Nancy Pyne was watching from her office in Washington, D.C., when the federal court’s decision landed: Donald Trump’s sweeping ban on wind energy was over. The administration had just dropped its appeal in a lawsuit that pitted 17 states and the District of Columbia against an executive order critics called “capricious and arbitrary.” In one quiet legal retreat, the last remnants of a nationwide wind development freeze crumbled.

This wasn’t just a procedural win—it was a turning point for America’s clean energy momentum. The original executive order, issued in early 2025, had aimed to halt all new wind projects across the country, citing vague national security concerns. It also triggered stop-work orders on five offshore wind farms already under construction, from Massachusetts to New Jersey. But courts swiftly intervened. By December, a federal judge in Massachusetts had struck down the ban, calling it an overreach of executive power. The Trump administration’s decision to abandon its appeal now cements that ruling.

The legal challenge was led by a coalition of state attorneys general, including Massachusetts Attorney General Andrea Campbell and New York’s Letitia James, who argued the ban threatened climate goals, economic investment, and energy independence. They were joined by allies like the Sierra Club, which filed a powerful amicus brief underscoring how wind energy supports over 135,000 American jobs and delivers some of the lowest-cost electricity in the nation.

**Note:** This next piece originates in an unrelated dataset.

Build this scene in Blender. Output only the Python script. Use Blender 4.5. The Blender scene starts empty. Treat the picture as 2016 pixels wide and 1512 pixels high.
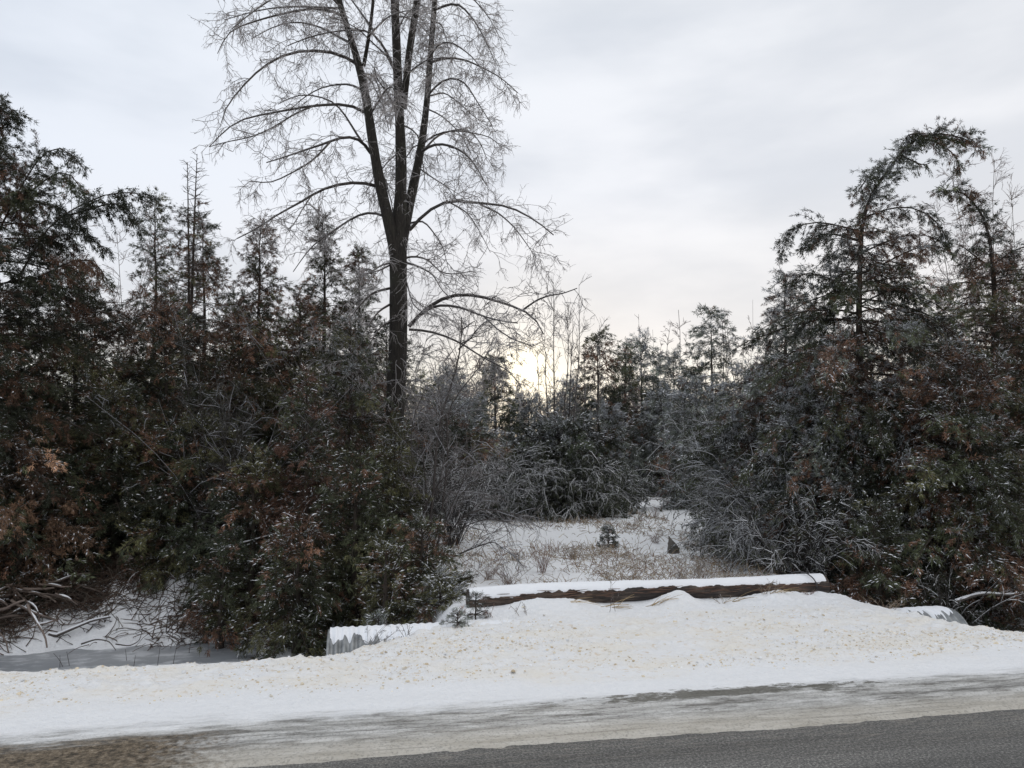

The timing of the retreat is striking. Just days before the administration backed down, solar power generation in the U.S. officially surpassed coal for the first time in a weekly measurement by the Energy Information Administration. The symbolic shift underscored a broader truth: no political order can fully reverse the economics of clean energy. As Nancy Pyne, senior advisor at the Sierra Club, put it, “In the same week that solar energy overtook coal production in the United States, Donald Trump is surrendering to our legal challenges against his bogus, unlawful ban on wind energy.”

The five halted offshore projects—including Revolution Wind and South Fork Wind—are now expected to resume, bringing clean power to hundreds of thousands of homes. The outcome reaffirms the resilience of America’s renewable transition, driven not just by policy but by market forces, public support, and determined legal advocacy. With wind and solar now central to energy planning in states from Texas to California, the failed ban may go down as a brief, costly detour. The current trajectory is clear: the future is moving forward, one turbine at a time.